_Given problem_: Pull out every line below containing the word "root".

_Data block_:
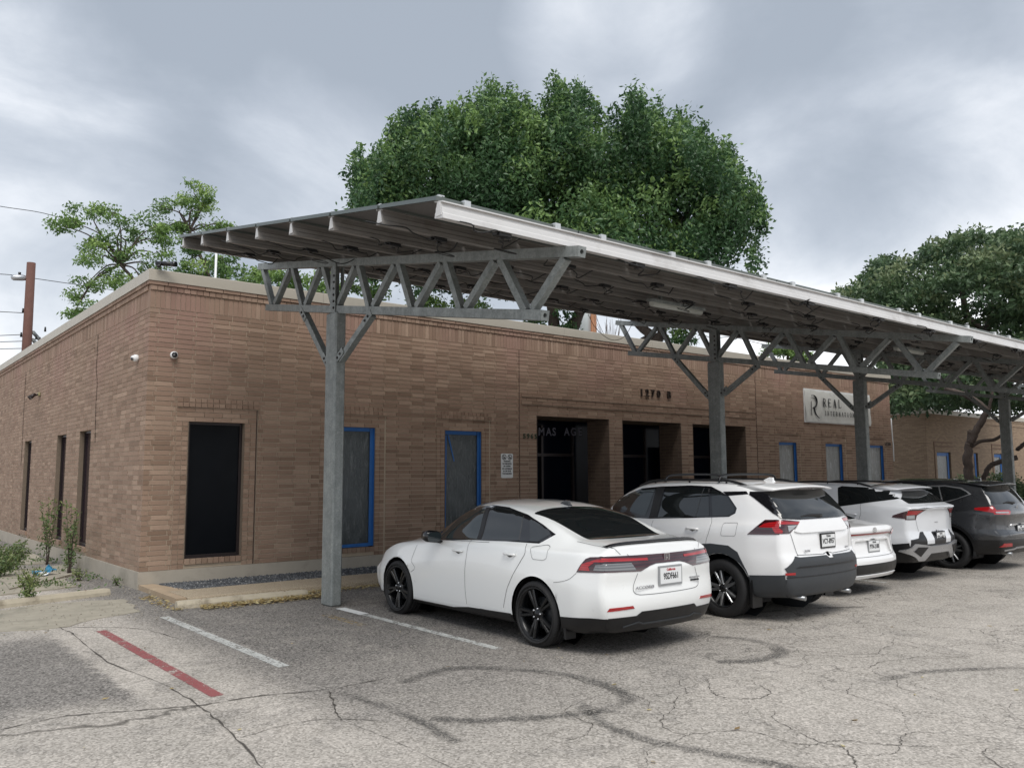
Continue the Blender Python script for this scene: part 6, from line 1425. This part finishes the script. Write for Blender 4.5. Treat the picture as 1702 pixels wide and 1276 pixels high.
airy_tree('pecan_tree','bright green open tree with two crowns behind the far left roof edge','tree',34,
  [(150,355,32,18),(190,352,36,22),(125,370,24,14),(105,375,12,8),(195,390,40,26),(150,410,30,20),(215,375,26,22),(170,440,42,26),(225,430,30,26),(145,470,28,18),(190,475,34,18),(255,420,24,22),(135,500,26,12),(120,525,20,8),(250,455,22,18),(240,480,16,10),(265,395,16,20),(260,375,14,14)],
  [(240,520),(225,470),(200,440)],leaf_left,.135,31,.72)
airy_tree('pecan_tree','slim leaning green tree just left of the carport roof corner','tree',36,
  [(322,320,22,15),(335,345,20,18),(300,350,26,16),(265,345,20,12),(280,375,24,12),(320,375,24,16),(340,330,12,20),(330,395,26,12),(300,390,20,12),(365,385,14,10),(375,378,10,8)],
  [(345,480),(335,430),(315,385)],leaf_left,.135,41,.75)
airy_tree('pecan_tree','dark green tree seen under the left corner of the carport roof','tree',32,
  [(320,430,28,16),(345,440,26,22),(370,430,20,20),(335,460,26,14),(315,445,18,12),(385,455,18,18)],[(350,500),(350,470),(345,450)],leaf_left,.13,47,1.0,-.2)
airy_tree('pecan_tree','row of bright leaves seen through the first carport frame above the roof edge','tree',30,
  [(405,460,18,12),(430,465,20,14),(460,470,24,16),(490,475,22,16),(520,470,26,20),(560,475,26,22),(600,480,24,20),(640,490,26,18),(680,500,26,16),(730,505,26,14),(780,508,24,12),(540,455,22,12),(470,455,16,8)],
  [(560,560),(560,520),(560,500)],leaf_left,.15,53,.8,0,br=0)
airy_tree('small_tree','small tree with thin leaves seen between the second frame members','tree',30,
  [(1130,550,12,8),(1140,560,8,6),(1120,572,8,5),(905,540,12,16),(930,525,20,14),(880,530,10,10),(950,545,10,14)],[(1125,620),(1122,585),(1120,575)],leaf_big,.17,59,.35,br=0)
airy_tree('small_tree','pale green bush tree glimpsed behind the roof edge between second and third carport posts','tree',40,
  [(1290,582,16,8),(1310,585,16,9),(1330,590,14,8),(1300,575,14,7)],[(1310,650),(1310,610),(1310,590)],leaf_left,.17,61,.8)
# live oak on the right, sprawling over the far building
def oak():
    D0=62; base=at(1790,790,44); root=empty('live_oak_tree',(base.x,base.y,0),0,'broad grey green live oak spreading above the right end of the carport','tree'); g=np.random.default_rng(77)
    top=[(1385,492),(1400,480),(1430,470),(1455,440),(1480,430),(1510,440),(1540,410),(1575,398),(1600,395),(1620,385),(1650,388),(1680,385),(1760,380),(1860,400)]
    tu=np.array([a for a,b in top]); tv=np.array([b for a,b in top]); C_=[];R_=[];N_=[]
    for k in range(700):
        u=1392+(1860-1392)*g.random(); vt=np.interp(u,tu,tv); vb=682 if u>1480 else 560; f=g.random(); v=vt+14+f*(vb-vt-14)
        if 1585<u<1632 and 486<v<532 and g.random()<.93: continue
        if abs(u-1630)<30 and 520<v<545 and g.random()<.5: continue
        D=52+g.uniform(-8,8); p=at(u,v,D); rr=g.uniform(.45,1.0); C_.append(p); R_.append((rr*1.3,rr*1.3,rr*.6)); N_.append(int(170*rr*rr)+50)
    for k in range(170):
        u=g.uniform(1388,1800); vt=np.interp(u,tu,tv); p=at(u,vt+g.uniform(-3,16),52+g.uniform(-6,6)); rr=g.uniform(.25,.5); C_.append(p); R_.append((rr,rr,rr)); N_.append(34)
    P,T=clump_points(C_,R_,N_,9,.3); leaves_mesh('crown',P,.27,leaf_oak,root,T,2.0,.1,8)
    b=Vector((base.x,base.y,0)); A=lambda u,v,D=44:at(u,v,D)
    trunk(root,[([b,A(1785,720),A(1730,640,47),A(1660,570,50),A(1606,525,52)],.22,.13),([A(1606,525,52),A(1600,490,52),A(1590,440,52)],.22,.08),([A(1640,550,51),A(1650,500,52),A(1660,450,52)],.18,.06),([A(1612,560,50),A(1560,540,51),A(1480,500,52)],.2,.05),
      ([A(1740,650,46),A(1660,640,48),A(1560,632,50)],.18,.06)])
oak()
airy_tree('small_tree','leafy green tree glimpsed between the long building and the far building roofs','tree',60,
  [(1500,645,22,12),(1530,655,26,12),(1560,650,24,12),(1590,660,22,10),(1620,665,20,12),(1650,660,22,16),(1500,665,18,8),(1545,668,22,7),(1675,655,18,20),(1470,660,14,10),(1440,660,14,8),(1600,640,20,10)],[(1560,720),(1560,680),(1560,665)],leaf_left,.26,67,1.0,-.15,br=0)
# crooked pruned limbs in front of the far building
base=at(1612,800,38); r=empty('pruned_tree',(base.x,base.y,0),0,'crooked bare brown trunk with pruned limbs in front of the far building','tree')
A=lambda u,v:at(u,v,38)
trunk(r,[([Vector((base.x,base.y,0)),A(1611,790),A(1608,760),A(1612,735)],.20,.15),([A(1612,738),A(1622,715),A(1634,695),A(1642,682)],.15,.12),([A(1611,742),A(1612,722),A(1613,717)],.10,.095),([A(1614,742),A(1630,733),A(1650,731),A(1664,724),A(1674,715)],.075,.06),
   ([A(1642,684),A(1625,668),A(1600,655),A(1570,645)],.13,.10),([A(1643,683),A(1648,660),A(1650,640)],.07,.05),([A(1690,760),A(1660,768),A(1645,775),A(1636,792),A(1630,805)],.10,.09),([A(1690,748),A(1702,738),A(1720,730)],.08,.08)])
# hedge
def hedge(u0,u1,v0,D,label):
    g=np.random.default_rng(3); base=at((u0+u1)/2,v0,D); root=empty('hedge',(base.x,base.y,0),0,label,'hedge'); C_=[];R_=[];N_=[]
    for k in range(50):
        u=g.uniform(u0,u1); p=at(u,v0+g.uniform(0,6),D+g.uniform(-.8,.8)); p.z=g.uniform(.2,max(.3,p.z)); C_.append(p); R_.append((.45,.45,.35)); N_.append(260)
    P,T=clump_points(C_,R_,N_,5,.4); leaves_mesh('foliage',P,.12,leaf_oak,root,T+.15,2,0,4)
hedge(1590,1760,792,40,'low clipped green hedge in front of the far building, beyond the dark grey car')
# ================================================================ POLES, WIRES
p0=at(44,600,45); r=empty('utility_pole',(p0.x,p0.y,0),0,'reddish brown timber pole with a street lamp behind the left roof edge','utility pole')
q=at(52,437,45); m=MB(); m.tube([(p0.x,p0.y,0),(p0.x+(q.x-p0.x)*.6,p0.y,q.z*.6),(q.x,q.y,q.z)],[.24,.21,.19],16); wbuild(m,'pole',wood_pole,r)
m=MB(); a=at(50,461,45); b=at(24,463,45); m.tube([a,b],.035,8); wbuild(m,'lamp_arm',galv_steel,r)
m=MB(); c=at(33,462,45); m.tube([c+Vector((.38,0,.03)),c+Vector((.1,0,.03)),c+Vector((-.28,0,-.02)),c+Vector((-.36,0,-.05))],[.08,.15,.14,.06],12); L=wbuild(m,'lamp_head',satin,r)
m=MB(); m.tube([c+Vector((-.02,0,.12)),c+Vector((-.02,0,.27))],.06,10); wbuild(m,'photocell',plastic_black,L)
m=MB()
for dz in (0,-.35):
    a=at(55,552,45)+Vector((0,0,dz)); b=at(79,561,45)+Vector((0,1.5,dz)); m.bar(a,b,.10,.14)
wbuild(m,'cross_arm',galv_steel,r)
m=MB()
for u,v in ((60,564),(66,568),(75,551),(35,560),(38,520)): a=at(u,v,45); m.tube([a,a+Vector((0,0,.22))],[.05,.035],8)
wbuild(m,'insulators',plastic_black,r)
def wire(pts,D,label):
    m=MB(); m.tube(smooth_pts([at(u,v,D) for u,v in pts],8),.012*D/45*1.4,5); o=m.build('overhead_wire',cable_blk); tag(o,label,'wire','overhead wires behind the building')
wire([(-60,330),(0,343),(60,352),(102,362)],45,'thin overhead wire running from the left edge to the bright green tree')
wire([(-60,452),(20,457),(45,461),(120,472),(200,484)],45,'thin overhead wire passing the street lamp on the brown pole')
for v0,v1,wn in ((515,520,'uppermost thin wire left of the brown pole, below the lamp'),(560,556,'thin wire left of the brown pole meeting its cross arm'),(570,567,'second lowest thin wire running left from the brown pole'),(581,579,'lowest thin wire running left from the brown pole above the roof edge')): wire([(-60,v0),(0,v0+(v1-v0)*.6),(38,v1)],45,wn)
wire([(1160,552),(1185,562),(1215,560),(1260,570),(1300,580)],45,'thin wire sagging behind the roof between second and third frame members')
pp=at(986,540,46); r=empty('utility_pole',(pp.x,pp.y,0),0,'orange brown timber pole with a grey transformer above the middle of the roof edge','utility pole')
q=at(986,505,46); m=MB(); m.tube([(pp.x,pp.y,0),(q.x,q.y,q.z)],[.2,.17],14); wbuild(m,'pole',simple('orange_pole_timber',(.34,.16,.085),.85,0,.2,3),r)
tq=at(972,536,46); m=MB(); m.lathe([(0,.75),(.26,.72),(.30,.62),(.30,-.62),(.26,-.7),(0,-.7)],18,'z',0,True,tuple(tq)); T_=wbuild(m,'transformer',simple('transformer_grey',(.50,.53,.53),.5,.1),r)
m=MB()
for k in (-.12,.12): m.tube([(tq.x+k,tq.y-.1,tq.z+.7),(tq.x+k,tq.y-.1,tq.z+1.0)],[.05,.03],8)
m.bar((tq.x+.25,tq.y,tq.z+.3),(pp.x,pp.y,tq.z+.3),.1,.12); wbuild(m,'bushings',plastic_black,T_)
vp=at(357,466,25); o=MB().tube([(vp.x,vp.y,4.75),(vp.x+.02,vp.y,8.4)],.035,8).build('white_mast',plate_white); tag(o,'slim white vertical mast standing on the roof left of the first carport frame','mast')
# bare twigs near the transformer
bt=at(1010,560,40); m=MB(); 
for k in range(26):
    a=bt+Vector((random.uniform(-.6,.6),0,-1.5)); b=at(1010+random.uniform(-25,25),560-random.uniform(8,42),40+random.uniform(-1,1)); m.tube([a,a.lerp(b,.5)+Vector((random.uniform(-.2,.2),0,0)),b],[.02,.014,.006],5)
o=m.build('bare_bush',bark_mat); tag(o,'tangle of bare thin twigs above the roof edge beside the orange brown pole','bush')
# ================================================================ WEEDS, LITTER, LEAVES
def weed(x,y,h,n,label,seed,wide=.12,tint=0.0,leafs=260,ls=.05):
    root=empty('weed',(x,y,0),0,label,'weed'); g=np.random.default_rng(seed); m=MB(); P=[];T=[]
    for k in range(n):
        a=g.uniform(0,6.28); tx,ty=wide*g.uniform(.3,1.6)*math.cos(a),wide*g.uniform(.3,1.6)*math.sin(a); hh=h*g.uniform(.6,1)
        L=[Vector((g.uniform(-.03,.03),g.uniform(-.03,.03),0)),Vector((tx*.4,ty*.4,hh*.5)),Vector((tx,ty,hh))]; m.tube(smooth_pts(L,5),[.009*(1-.07*i) for i in range(11)],6)
        for j in range(leafs//n):
            f=g.uniform(.22,1.0); q=L[0].lerp(L[1],f*2) if f<.5 else L[1].lerp(L[2],f*2-1); sp=wide*.55*(1.15-f); P.append((x+q.x+g.normal()*sp,y+q.y+g.normal()*sp,q.z+g.normal()*.03)); T.append(.45+tint+g.normal()*.16+.25*f)
    m.build('stem',bark_mat,root); leaves_mesh('leaves',np.array(P),ls,leaf_weed,root,np.array(T),2.6,-.2,seed)
weed(2.30,13.62,.42,4,'small leafy green weed growing at the left wheel stop',1,.09,.12,330,.055)
weed(3.55,19.3,1.45,5,'tall dry weed against the left wall between the two farther windows',2,.16,-.05,420,.075)
weed(3.50,17.0,1.35,6,'tall thin weed beside the nearest left wall window',3,.14,-.1,420,.07)
weed(2.72,18.4,.58,12,'bushy green weed at the left edge of the photo',4,.26,-.05,1100,.065)
weed(2.40,17.3,.45,10,'low green weed patch nearer the left edge behind the wheel stop',5,.26,-.05,700,.065)
weed(2.65,15.6,.30,7,'yellow green weed tuft in a crack of the old slabs',6,.14,.25,300,.05)
weed(3.45,16.0,.22,6,'small tuft with pale flowers at the foot of the left wall',7,.10,.15,200,.045)
weed(3.72,18.1,.30,6,'low green tuft against the plinth between the two tall dry weeds',9,.12,.05,260,.05)
weed(3.78,14.9,.16,5,'tiny weed at the base of the left wall near the corner',8,.07,-.1,110,.04)
g=np.random.default_rng(11); n=9000; P=np.stack([g.uniform(.2,3.8,n),g.uniform(14.3,22,n)**1.0,g.uniform(.005,.05,n)],1)
keep=(np.sin(P[:,0]*5+P[:,1]*2)+np.sin(P[:,1]*3.1-P[:,0])+g.normal(size=n)*.6)>.75
o=leaves_mesh('ground_weeds',P[keep],.06,leaf_weed,None,.4+.2*g.normal(size=keep.sum()),2.2,-.4,12); tag(o,kind='stuff')
def litter(name,P,s,seed):
    g=np.random.default_rng(seed); o=leaves_mesh(name,P,s,leaf_dead,None,g.random(len(P)),2.0,0,seed)
    co=np.empty(len(o.data.vertices)*3); o.data.vertices.foreach_get('co',co); co=co.reshape(-1,4,3); z0=P[:,2][:,None]; co[:,:,2]=z0+(co[:,:,2]-z0)*.22; co[:,:,2]=np.maximum(co[:,:,2],.004); o.data.vertices.foreach_set('co',co.ravel()); tag(o,kind='stuff')
g=np.random.default_rng(14)
P=np.concatenate([np.stack([g.uniform(4.0,5.9,1500),11.62-np.abs(g.normal(size=1500))*.13,np.full(1500,.014)+g.random(1500)*.035],1),
  np.stack([g.uniform(5.5,8.2,700),12.08-np.abs(g.normal(size=700))*.14,np.full(700,.012)+g.random(700)*.02],1),
  np.stack([3.75+np.abs(g.normal(size=260))*.14-.1,g.uniform(11.6,13.2,260),np.full(260,.015)],1),
  np.stack([g.uniform(4.2,8,160),g.uniform(11.85,12.1,160),np.full(160,.01)],1),
  np.stack([g.uniform(1,14,60),g.uniform(2.5,11,60),np.full(60,.008)],1)])
litter('fallen_leaves',P,.062,15)
# crumpled blue packet
r=empty('crumpled_bag',(3.10,16.95,.02),.4,'crumpled blue and white plastic bag lying by the left wall','litter')
m=MB(); nx=9; rb=random.Random(4); V=[(.045*i-.2,.03*j-.1,.02+.10*rb.random()+(.10 if i>5 else 0)*(j/6)) for j in range(7) for i in range(nx)]
m.add(V,[(j*nx+i,j*nx+i+1,(j+1)*nx+i+1,(j+1)*nx+i) for j in range(6) for i in range(nx-1)]); m.build('blue_sheet',simple('blue_plastic',(.03,.19,.33),.3,0,.5,14),r)
m=MB(); V=[(-.22+.04*i,.02*j-.16,.03+.07*rb.random()) for j in range(4) for i in range(6)]; m.add(V,[(j*6+i,j*6+i+1,(j+1)*6+i+1,(j+1)*6+i) for j in range(3) for i in range(5)]); m.build('white_sheet',plate_white,r)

_Correct answer_:
    D0=62; base=at(1790,790,44); root=empty('live_oak_tree',(base.x,base.y,0),0,'broad grey green live oak spreading above the right end of the carport','tree'); g=np.random.default_rng(77)
    P,T=clump_points(C_,R_,N_,9,.3); leaves_mesh('crown',P,.27,leaf_oak,root,T,2.0,.1,8)
    trunk(root,[([b,A(1785,720),A(1730,640,47),A(1660,570,50),A(1606,525,52)],.22,.13),([A(1606,525,52),A(1600,490,52),A(1590,440,52)],.22,.08),([A(1640,550,51),A(1650,500,52),A(1660,450,52)],.18,.06),([A(1612,560,50),A(1560,540,51),A(1480,500,52)],.2,.05),
    g=np.random.default_rng(3); base=at((u0+u1)/2,v0,D); root=empty('hedge',(base.x,base.y,0),0,label,'hedge'); C_=[];R_=[];N_=[]
    P,T=clump_points(C_,R_,N_,5,.4); leaves_mesh('foliage',P,.12,leaf_oak,root,T+.15,2,0,4)
    root=empty('weed',(x,y,0),0,label,'weed'); g=np.random.default_rng(seed); m=MB(); P=[];T=[]
    m.build('stem',bark_mat,root); leaves_mesh('leaves',np.array(P),ls,leaf_weed,root,np.array(T),2.6,-.2,seed)